## SHORT TASK:
Begin at the first line and end at the line containing "return .6*np.tanh(.042*xx/.6)*1.0 +". Extract exactly those lines.

## DATA SECTION:
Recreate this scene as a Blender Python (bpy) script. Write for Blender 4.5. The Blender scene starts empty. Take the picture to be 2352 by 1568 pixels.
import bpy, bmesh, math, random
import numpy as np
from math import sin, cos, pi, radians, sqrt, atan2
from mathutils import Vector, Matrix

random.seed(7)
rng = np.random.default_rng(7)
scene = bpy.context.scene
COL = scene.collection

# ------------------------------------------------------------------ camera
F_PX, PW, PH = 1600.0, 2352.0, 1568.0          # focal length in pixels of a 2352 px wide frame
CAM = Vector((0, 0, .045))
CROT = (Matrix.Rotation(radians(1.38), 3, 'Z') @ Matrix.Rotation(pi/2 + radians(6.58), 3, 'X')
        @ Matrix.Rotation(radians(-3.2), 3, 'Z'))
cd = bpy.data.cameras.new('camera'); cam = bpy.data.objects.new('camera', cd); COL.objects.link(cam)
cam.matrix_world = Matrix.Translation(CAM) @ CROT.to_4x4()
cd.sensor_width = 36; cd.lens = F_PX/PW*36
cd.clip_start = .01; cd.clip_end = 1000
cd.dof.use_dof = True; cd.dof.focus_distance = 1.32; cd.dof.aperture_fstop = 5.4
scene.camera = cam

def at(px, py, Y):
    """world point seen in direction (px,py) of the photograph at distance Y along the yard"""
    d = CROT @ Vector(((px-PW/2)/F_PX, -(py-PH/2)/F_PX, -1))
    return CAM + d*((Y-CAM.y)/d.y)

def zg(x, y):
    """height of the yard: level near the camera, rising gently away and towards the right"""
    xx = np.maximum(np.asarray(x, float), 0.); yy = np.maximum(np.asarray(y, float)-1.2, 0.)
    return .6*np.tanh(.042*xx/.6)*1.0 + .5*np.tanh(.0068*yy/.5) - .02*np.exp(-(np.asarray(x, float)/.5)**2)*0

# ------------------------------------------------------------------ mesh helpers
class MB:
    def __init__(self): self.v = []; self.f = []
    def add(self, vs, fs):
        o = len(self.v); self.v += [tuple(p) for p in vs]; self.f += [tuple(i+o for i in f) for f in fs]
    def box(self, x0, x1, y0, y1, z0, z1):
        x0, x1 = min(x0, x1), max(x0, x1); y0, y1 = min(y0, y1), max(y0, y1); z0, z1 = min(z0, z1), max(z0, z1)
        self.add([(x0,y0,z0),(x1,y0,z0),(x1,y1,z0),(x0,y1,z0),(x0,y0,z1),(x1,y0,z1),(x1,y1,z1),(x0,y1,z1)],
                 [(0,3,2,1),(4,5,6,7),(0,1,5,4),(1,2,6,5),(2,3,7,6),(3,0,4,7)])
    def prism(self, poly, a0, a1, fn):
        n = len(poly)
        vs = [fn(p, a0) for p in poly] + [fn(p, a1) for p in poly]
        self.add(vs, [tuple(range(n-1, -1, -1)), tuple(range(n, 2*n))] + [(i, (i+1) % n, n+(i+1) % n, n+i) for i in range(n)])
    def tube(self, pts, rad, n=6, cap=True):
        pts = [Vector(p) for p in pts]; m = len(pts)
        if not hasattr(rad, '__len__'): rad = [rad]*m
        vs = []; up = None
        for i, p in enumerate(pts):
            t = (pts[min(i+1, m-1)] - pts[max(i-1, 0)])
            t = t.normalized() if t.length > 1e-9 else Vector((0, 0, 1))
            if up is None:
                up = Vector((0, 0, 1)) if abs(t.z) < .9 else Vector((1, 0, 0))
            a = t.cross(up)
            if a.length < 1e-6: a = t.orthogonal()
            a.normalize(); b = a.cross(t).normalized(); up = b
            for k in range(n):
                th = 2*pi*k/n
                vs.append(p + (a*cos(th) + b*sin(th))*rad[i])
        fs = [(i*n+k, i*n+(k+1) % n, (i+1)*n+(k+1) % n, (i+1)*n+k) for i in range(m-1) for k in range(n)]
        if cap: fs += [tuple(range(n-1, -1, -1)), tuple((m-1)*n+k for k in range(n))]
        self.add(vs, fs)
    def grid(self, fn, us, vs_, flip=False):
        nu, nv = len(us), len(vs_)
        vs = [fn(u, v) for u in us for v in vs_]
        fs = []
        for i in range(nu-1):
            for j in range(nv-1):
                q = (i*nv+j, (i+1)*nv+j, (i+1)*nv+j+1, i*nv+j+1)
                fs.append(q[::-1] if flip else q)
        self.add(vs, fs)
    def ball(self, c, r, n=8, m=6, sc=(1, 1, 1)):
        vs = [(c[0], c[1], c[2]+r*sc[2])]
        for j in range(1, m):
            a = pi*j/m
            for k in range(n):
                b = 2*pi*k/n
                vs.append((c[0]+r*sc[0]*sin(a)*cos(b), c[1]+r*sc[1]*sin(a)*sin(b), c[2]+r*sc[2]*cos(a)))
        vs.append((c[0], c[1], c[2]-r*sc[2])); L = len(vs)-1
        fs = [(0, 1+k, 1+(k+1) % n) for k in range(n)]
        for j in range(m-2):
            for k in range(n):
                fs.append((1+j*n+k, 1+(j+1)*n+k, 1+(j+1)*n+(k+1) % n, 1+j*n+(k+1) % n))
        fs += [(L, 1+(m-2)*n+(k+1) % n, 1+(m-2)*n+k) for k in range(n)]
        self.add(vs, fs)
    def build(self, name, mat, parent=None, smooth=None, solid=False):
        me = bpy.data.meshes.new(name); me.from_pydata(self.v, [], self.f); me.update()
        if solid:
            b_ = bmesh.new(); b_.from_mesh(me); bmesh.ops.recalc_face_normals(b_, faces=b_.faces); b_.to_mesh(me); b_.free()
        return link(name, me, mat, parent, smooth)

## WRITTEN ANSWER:
Recreate this scene as a Blender Python (bpy) script. Write for Blender 4.5. The Blender scene starts empty. Take the picture to be 2352 by 1568 pixels.
import bpy, bmesh, math, random
import numpy as np
from math import sin, cos, pi, radians, sqrt, atan2
from mathutils import Vector, Matrix

random.seed(7)
rng = np.random.default_rng(7)
scene = bpy.context.scene
COL = scene.collection

# ------------------------------------------------------------------ camera
F_PX, PW, PH = 1600.0, 2352.0, 1568.0          # focal length in pixels of a 2352 px wide frame
CAM = Vector((0, 0, .045))
CROT = (Matrix.Rotation(radians(1.38), 3, 'Z') @ Matrix.Rotation(pi/2 + radians(6.58), 3, 'X')
        @ Matrix.Rotation(radians(-3.2), 3, 'Z'))
cd = bpy.data.cameras.new('camera'); cam = bpy.data.objects.new('camera', cd); COL.objects.link(cam)
cam.matrix_world = Matrix.Translation(CAM) @ CROT.to_4x4()
cd.sensor_width = 36; cd.lens = F_PX/PW*36
cd.clip_start = .01; cd.clip_end = 1000
cd.dof.use_dof = True; cd.dof.focus_distance = 1.32; cd.dof.aperture_fstop = 5.4
scene.camera = cam

def at(px, py, Y):
    """world point seen in direction (px,py) of the photograph at distance Y along the yard"""
    d = CROT @ Vector(((px-PW/2)/F_PX, -(py-PH/2)/F_PX, -1))
    return CAM + d*((Y-CAM.y)/d.y)

def zg(x, y):
    """height of the yard: level near the camera, rising gently away and towards the right"""
    xx = np.maximum(np.asarray(x, float), 0.); yy = np.maximum(np.asarray(y, float)-1.2, 0.)
    return .6*np.tanh(.042*xx/.6)*1.0 + .5*np.tanh(.0068*yy/.5) - .02*np.exp(-(np.asarray(x, float)/.5)**2)*0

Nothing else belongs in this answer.